Here is the box cover and an assortment of terribly dated retro screen shots from the software:
Does this ring any bells to any of you? Even vintage, 90's 16-bit ones?
Now hold on to your hats, the minimum required specs would knock your socks off. To get this baby off the ground, you needed 8 MB of RAM and 10 MB of hard drive storage. Your processor speed had to be 66MHz, and it would help (greatly) if you had a mouse and a sound card. But the nice thing was that you could run this bad boy on Windows 3.1.
Okay, on a more serious note. Now, what was my first thought upon discovering this software? Well, music composition was a
very unlikely would-be hobby of mine. I cannot read, write, or interpret music, let alone have I ever mastered an instrument. But somehow,
DO immediately piqued my interest. So I blindly ventured into the software, taking my first ever step into music composition and learning as I went. I'm as much of a music composition newbie as there is...but I can tell you, I eventually developed some interesting melodies in my head that I was anxious to bring to life.
Voyetra's
Digital Orchestrator, as you may/may not know, completely surrounds the General MIDI 1 patch set of 128 instruments, divided by eight categories. And oh, only one drum patch. But back then, it was the most innovative thing I've ever seen! I found it quite exciting, and not too difficult to learn. This project, from someone who was technically musically illiterate, was quite daunting but rewarding once the tracks were finished. My work was/is entirely done in the Piano Roll! So you can imagine the way I describe my work to everyone is as follows, "I draw lines and dots on the screen that represent notes. I do that thousands of times...and I have a song!"
So this was July of 1996. Over the course of the next several months, I composed over three dozen MIDI tracks.
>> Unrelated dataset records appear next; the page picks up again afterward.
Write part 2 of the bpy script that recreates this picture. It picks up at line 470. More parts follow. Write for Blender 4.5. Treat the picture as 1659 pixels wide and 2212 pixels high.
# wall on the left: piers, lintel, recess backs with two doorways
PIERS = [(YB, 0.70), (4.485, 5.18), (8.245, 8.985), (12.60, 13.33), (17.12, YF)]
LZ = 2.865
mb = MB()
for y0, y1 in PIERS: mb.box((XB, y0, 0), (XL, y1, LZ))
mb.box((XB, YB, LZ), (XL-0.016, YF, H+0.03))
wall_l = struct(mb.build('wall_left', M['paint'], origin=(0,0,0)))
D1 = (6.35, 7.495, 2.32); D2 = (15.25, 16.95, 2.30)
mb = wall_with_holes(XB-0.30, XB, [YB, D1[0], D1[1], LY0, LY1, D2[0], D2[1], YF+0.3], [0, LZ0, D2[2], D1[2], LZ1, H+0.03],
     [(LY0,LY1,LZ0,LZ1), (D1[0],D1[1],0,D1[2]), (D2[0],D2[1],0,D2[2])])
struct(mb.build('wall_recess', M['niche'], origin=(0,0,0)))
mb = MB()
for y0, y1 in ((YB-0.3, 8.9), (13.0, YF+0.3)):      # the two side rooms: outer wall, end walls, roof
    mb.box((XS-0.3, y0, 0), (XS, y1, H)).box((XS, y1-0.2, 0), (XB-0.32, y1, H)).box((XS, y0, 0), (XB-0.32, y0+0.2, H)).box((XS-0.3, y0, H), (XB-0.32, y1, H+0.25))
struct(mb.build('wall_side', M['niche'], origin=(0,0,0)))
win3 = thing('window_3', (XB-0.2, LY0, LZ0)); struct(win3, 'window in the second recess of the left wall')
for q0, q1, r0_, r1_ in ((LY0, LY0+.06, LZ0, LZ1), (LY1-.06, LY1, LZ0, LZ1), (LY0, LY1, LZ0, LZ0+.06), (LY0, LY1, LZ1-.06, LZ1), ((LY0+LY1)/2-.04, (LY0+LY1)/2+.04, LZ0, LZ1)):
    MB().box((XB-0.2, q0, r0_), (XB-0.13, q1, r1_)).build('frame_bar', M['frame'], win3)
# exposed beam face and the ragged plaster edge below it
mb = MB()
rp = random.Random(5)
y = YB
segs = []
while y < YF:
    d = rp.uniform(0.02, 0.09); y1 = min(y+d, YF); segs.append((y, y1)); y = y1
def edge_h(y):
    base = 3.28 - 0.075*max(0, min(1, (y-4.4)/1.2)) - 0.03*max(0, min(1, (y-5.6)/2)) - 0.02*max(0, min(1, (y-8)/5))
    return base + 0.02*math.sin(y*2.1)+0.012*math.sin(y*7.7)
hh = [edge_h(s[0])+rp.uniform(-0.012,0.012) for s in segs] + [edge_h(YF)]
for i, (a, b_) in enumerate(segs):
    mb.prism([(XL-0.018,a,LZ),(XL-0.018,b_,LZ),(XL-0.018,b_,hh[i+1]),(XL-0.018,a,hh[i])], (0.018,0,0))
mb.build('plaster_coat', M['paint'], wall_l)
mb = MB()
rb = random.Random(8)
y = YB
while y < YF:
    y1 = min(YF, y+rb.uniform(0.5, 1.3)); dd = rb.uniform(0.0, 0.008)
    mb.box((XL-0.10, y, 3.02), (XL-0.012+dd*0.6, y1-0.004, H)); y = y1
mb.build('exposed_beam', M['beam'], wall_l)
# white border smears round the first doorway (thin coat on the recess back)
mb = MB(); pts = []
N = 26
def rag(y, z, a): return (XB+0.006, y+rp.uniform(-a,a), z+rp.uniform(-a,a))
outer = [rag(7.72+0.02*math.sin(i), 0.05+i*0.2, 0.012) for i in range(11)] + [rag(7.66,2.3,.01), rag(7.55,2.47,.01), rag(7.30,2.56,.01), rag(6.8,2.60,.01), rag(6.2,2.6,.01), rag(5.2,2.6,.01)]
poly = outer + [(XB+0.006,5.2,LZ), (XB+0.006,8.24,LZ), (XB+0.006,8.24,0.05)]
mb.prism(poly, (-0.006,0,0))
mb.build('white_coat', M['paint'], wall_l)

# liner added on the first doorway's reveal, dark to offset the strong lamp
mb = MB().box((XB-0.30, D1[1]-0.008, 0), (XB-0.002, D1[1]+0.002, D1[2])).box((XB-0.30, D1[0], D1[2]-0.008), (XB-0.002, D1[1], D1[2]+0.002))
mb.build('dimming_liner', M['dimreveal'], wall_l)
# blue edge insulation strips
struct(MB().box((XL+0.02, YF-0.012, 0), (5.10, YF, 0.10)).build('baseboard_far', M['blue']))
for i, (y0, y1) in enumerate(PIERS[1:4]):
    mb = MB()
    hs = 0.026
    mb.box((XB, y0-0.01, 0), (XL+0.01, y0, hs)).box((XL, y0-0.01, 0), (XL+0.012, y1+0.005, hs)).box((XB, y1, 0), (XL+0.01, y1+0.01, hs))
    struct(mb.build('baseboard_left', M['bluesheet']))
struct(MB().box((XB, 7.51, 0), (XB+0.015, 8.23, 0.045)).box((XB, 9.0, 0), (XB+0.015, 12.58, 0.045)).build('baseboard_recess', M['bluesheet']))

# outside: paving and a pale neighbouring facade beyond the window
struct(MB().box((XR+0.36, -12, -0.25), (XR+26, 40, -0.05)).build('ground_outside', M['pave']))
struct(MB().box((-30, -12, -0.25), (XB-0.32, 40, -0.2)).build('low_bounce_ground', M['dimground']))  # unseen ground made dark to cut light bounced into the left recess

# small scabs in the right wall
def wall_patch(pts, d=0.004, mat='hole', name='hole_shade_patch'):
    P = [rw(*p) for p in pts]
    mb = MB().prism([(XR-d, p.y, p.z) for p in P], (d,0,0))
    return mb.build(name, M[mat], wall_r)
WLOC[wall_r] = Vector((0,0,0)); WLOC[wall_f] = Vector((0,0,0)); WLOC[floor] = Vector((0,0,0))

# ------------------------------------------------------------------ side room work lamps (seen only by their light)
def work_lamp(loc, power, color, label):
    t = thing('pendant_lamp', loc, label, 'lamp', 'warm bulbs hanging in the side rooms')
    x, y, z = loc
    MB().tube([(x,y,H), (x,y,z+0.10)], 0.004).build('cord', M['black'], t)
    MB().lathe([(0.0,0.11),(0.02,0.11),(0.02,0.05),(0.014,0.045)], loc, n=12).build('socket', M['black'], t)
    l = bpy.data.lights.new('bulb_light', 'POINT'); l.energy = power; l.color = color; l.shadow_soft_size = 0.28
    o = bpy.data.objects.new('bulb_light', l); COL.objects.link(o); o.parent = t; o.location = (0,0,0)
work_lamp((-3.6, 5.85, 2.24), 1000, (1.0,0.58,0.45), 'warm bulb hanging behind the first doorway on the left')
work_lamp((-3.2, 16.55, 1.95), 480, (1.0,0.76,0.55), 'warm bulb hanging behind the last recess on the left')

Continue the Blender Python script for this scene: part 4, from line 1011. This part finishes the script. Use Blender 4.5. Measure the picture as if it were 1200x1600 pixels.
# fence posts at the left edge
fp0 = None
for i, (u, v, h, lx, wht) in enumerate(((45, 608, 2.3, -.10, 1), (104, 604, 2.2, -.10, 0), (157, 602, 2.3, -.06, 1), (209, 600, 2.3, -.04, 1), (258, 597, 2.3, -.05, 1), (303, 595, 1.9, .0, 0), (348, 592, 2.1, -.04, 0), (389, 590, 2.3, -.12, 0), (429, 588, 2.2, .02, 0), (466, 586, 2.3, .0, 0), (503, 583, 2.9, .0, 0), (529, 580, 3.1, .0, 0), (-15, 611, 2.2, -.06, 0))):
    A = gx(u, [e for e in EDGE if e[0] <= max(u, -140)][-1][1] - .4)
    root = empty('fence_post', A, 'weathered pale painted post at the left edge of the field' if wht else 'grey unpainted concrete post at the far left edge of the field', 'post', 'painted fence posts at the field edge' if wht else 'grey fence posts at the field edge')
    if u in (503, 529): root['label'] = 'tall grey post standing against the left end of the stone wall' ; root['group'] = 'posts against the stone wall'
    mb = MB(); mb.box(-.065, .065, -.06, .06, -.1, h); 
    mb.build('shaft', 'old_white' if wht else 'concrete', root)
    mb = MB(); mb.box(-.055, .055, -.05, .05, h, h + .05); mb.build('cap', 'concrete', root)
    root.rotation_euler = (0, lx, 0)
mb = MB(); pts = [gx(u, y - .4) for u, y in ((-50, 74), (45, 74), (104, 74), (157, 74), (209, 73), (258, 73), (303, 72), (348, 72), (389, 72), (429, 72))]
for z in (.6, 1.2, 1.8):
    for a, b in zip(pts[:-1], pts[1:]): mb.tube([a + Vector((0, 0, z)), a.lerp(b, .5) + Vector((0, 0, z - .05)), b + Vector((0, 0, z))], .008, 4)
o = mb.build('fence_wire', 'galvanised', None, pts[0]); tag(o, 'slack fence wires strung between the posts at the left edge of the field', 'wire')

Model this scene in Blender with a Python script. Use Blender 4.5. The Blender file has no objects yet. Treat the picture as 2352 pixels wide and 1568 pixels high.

Somewhere down the line, I upgraded to
Digital Orchestrator Plus or
Digital Orchestrator Pro, but i don't remember which. Semantics shemantics. I mean, don't worry about it, really not relevant.
Along the way, I discovered my style, for the most part, encompassed much use of the piano, distortion/overdriven guitars, electric guitar, brass section and string ensemble. I composed every new tune that came into my head between rock, pop, classical, techno, ballad and rubbish. And I loved it! My stint in digital music composition lasted until 2003...and I finally became burned out. That's when I retired the project and moved on to other creative hobbies for the time being. But I will remember and thank Voyetra Turtle Beach for guiding me into the hobby of digital music composition (in which, shameful for me to say, I am still an amateur.)
That's where my story ends! So how many of you remember
Digital Orchestrator? What did you think about it?
If you'd like to download a demo of
Digital Orchestrator Pro -- well, you can find it all over the internets. It's only a demo, but I'm sure that if you Google search really quick, you can locate the developer and buy it before their offices shut down. Just go find it, do it! It's a lot of fun.
This has been my badly-written flashback to
Digital Orchestrator. Please feel free to contribute and comments/observations/qualms! Thanks for reading.